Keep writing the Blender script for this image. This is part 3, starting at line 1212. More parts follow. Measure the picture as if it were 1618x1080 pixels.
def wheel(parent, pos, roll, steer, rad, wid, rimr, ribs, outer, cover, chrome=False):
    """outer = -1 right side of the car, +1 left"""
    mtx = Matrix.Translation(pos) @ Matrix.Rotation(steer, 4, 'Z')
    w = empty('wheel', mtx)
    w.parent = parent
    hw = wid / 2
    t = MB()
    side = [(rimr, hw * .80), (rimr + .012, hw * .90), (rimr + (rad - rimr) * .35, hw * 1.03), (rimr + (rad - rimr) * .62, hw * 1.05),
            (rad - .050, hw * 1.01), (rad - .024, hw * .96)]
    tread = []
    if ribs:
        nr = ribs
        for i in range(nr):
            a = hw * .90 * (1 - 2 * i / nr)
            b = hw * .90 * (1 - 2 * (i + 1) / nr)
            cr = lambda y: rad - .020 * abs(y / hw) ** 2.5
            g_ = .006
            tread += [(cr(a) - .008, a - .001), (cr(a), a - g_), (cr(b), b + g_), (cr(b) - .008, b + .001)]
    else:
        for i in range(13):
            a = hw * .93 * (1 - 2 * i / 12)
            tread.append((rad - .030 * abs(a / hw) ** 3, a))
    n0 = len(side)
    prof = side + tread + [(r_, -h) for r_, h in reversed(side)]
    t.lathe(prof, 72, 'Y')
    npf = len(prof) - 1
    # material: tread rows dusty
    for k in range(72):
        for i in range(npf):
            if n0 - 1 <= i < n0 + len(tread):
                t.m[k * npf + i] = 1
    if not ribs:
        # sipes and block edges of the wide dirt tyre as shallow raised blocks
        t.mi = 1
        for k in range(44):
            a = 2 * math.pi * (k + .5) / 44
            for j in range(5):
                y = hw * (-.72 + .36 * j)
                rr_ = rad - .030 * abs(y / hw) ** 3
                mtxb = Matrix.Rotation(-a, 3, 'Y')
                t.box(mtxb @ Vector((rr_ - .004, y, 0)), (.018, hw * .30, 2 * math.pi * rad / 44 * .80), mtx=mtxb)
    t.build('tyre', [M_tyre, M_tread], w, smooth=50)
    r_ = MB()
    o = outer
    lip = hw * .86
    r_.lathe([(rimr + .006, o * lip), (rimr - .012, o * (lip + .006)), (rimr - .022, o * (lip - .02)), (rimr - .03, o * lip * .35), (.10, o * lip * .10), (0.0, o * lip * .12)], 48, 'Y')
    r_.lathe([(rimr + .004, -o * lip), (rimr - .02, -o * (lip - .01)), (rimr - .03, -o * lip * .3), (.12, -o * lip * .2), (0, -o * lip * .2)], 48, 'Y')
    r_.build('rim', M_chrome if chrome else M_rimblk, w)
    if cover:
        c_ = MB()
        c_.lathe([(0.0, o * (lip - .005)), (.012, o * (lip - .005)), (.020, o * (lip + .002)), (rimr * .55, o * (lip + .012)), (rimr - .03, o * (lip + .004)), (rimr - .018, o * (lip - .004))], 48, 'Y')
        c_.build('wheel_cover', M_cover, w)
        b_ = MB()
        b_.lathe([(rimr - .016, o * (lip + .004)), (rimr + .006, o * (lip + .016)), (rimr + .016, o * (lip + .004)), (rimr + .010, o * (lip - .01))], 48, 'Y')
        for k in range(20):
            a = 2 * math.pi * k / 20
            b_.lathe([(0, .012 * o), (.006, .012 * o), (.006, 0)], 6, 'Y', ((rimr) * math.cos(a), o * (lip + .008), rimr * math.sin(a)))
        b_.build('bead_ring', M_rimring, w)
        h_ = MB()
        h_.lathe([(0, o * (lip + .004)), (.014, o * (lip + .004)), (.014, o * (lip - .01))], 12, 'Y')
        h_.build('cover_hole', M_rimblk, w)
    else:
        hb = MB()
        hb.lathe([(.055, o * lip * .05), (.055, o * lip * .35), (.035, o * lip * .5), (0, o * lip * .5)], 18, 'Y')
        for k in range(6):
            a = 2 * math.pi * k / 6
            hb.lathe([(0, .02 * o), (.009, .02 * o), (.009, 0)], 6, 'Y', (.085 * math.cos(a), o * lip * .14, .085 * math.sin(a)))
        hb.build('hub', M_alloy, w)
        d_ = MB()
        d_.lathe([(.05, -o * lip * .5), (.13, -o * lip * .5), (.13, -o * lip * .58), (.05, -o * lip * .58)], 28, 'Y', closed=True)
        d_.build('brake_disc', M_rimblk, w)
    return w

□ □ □

- _EXERCISE DIRECTIONS_: Output all of the data again, exactly.

- _WORKED ANSWER_:
Keep writing the Blender script for this image. This is part 3, starting at line 1212. More parts follow. Measure the picture as if it were 1618x1080 pixels.
def wheel(parent, pos, roll, steer, rad, wid, rimr, ribs, outer, cover, chrome=False):
    """outer = -1 right side of the car, +1 left"""
    mtx = Matrix.Translation(pos) @ Matrix.Rotation(steer, 4, 'Z')
    w = empty('wheel', mtx)
    w.parent = parent
    hw = wid / 2
    t = MB()
    side = [(rimr, hw * .80), (rimr + .012, hw * .90), (rimr + (rad - rimr) * .35, hw * 1.03), (rimr + (rad - rimr) * .62, hw * 1.05),
            (rad - .050, hw * 1.01), (rad - .024, hw * .96)]
    tread = []
    if ribs:
        nr = ribs
        for i in range(nr):
            a = hw * .90 * (1 - 2 * i / nr)
            b = hw * .90 * (1 - 2 * (i + 1) / nr)
            cr = lambda y: rad - .020 * abs(y / hw) ** 2.5
            g_ = .006
            tread += [(cr(a) - .008, a - .001), (cr(a), a - g_), (cr(b), b + g_), (cr(b) - .008, b + .001)]
    else:
        for i in range(13):
            a = hw * .93 * (1 - 2 * i / 12)
            tread.append((rad - .030 * abs(a / hw) ** 3, a))
    n0 = len(side)
    prof = side + tread + [(r_, -h) for r_, h in reversed(side)]
    t.lathe(prof, 72, 'Y')
    npf = len(prof) - 1
    # material: tread rows dusty
    for k in range(72):
        for i in range(npf):
            if n0 - 1 <= i < n0 + len(tread):
                t.m[k * npf + i] = 1
    if not ribs:
        # sipes and block edges of the wide dirt tyre as shallow raised blocks
        t.mi = 1
        for k in range(44):
            a = 2 * math.pi * (k + .5) / 44
            for j in range(5):
                y = hw * (-.72 + .36 * j)
                rr_ = rad - .030 * abs(y / hw) ** 3
                mtxb = Matrix.Rotation(-a, 3, 'Y')
                t.box(mtxb @ Vector((rr_ - .004, y, 0)), (.018, hw * .30, 2 * math.pi * rad / 44 * .80), mtx=mtxb)
    t.build('tyre', [M_tyre, M_tread], w, smooth=50)
    r_ = MB()
    o = outer
    lip = hw * .86
    r_.lathe([(rimr + .006, o * lip), (rimr - .012, o * (lip + .006)), (rimr - .022, o * (lip - .02)), (rimr - .03, o * lip * .35), (.10, o * lip * .10), (0.0, o * lip * .12)], 48, 'Y')
    r_.lathe([(rimr + .004, -o * lip), (rimr - .02, -o * (lip - .01)), (rimr - .03, -o * lip * .3), (.12, -o * lip * .2), (0, -o * lip * .2)], 48, 'Y')
    r_.build('rim', M_chrome if chrome else M_rimblk, w)
    if cover:
        c_ = MB()
        c_.lathe([(0.0, o * (lip - .005)), (.012, o * (lip - .005)), (.020, o * (lip + .002)), (rimr * .55, o * (lip + .012)), (rimr - .03, o * (lip + .004)), (rimr - .018, o * (lip - .004))], 48, 'Y')
        c_.build('wheel_cover', M_cover, w)
        b_ = MB()
        b_.lathe([(rimr - .016, o * (lip + .004)), (rimr + .006, o * (lip + .016)), (rimr + .016, o * (lip + .004)), (rimr + .010, o * (lip - .01))], 48, 'Y')
        for k in range(20):
            a = 2 * math.pi * k / 20
            b_.lathe([(0, .012 * o), (.006, .012 * o), (.006, 0)], 6, 'Y', ((rimr) * math.cos(a), o * (lip + .008), rimr * math.sin(a)))
        b_.build('bead_ring', M_rimring, w)
        h_ = MB()
        h_.lathe([(0, o * (lip + .004)), (.014, o * (lip + .004)), (.014, o * (lip - .01))], 12, 'Y')
        h_.build('cover_hole', M_rimblk, w)
    else:
        hb = MB()
        hb.lathe([(.055, o * lip * .05), (.055, o * lip * .35), (.035, o * lip * .5), (0, o * lip * .5)], 18, 'Y')
        for k in range(6):
            a = 2 * math.pi * k / 6
            hb.lathe([(0, .02 * o), (.009, .02 * o), (.009, 0)], 6, 'Y', (.085 * math.cos(a), o * lip * .14, .085 * math.sin(a)))
        hb.build('hub', M_alloy, w)
        d_ = MB()
        d_.lathe([(.05, -o * lip * .5), (.13, -o * lip * .5), (.13, -o * lip * .58), (.05, -o * lip * .58)], 28, 'Y', closed=True)
        d_.build('brake_disc', M_rimblk, w)
    return w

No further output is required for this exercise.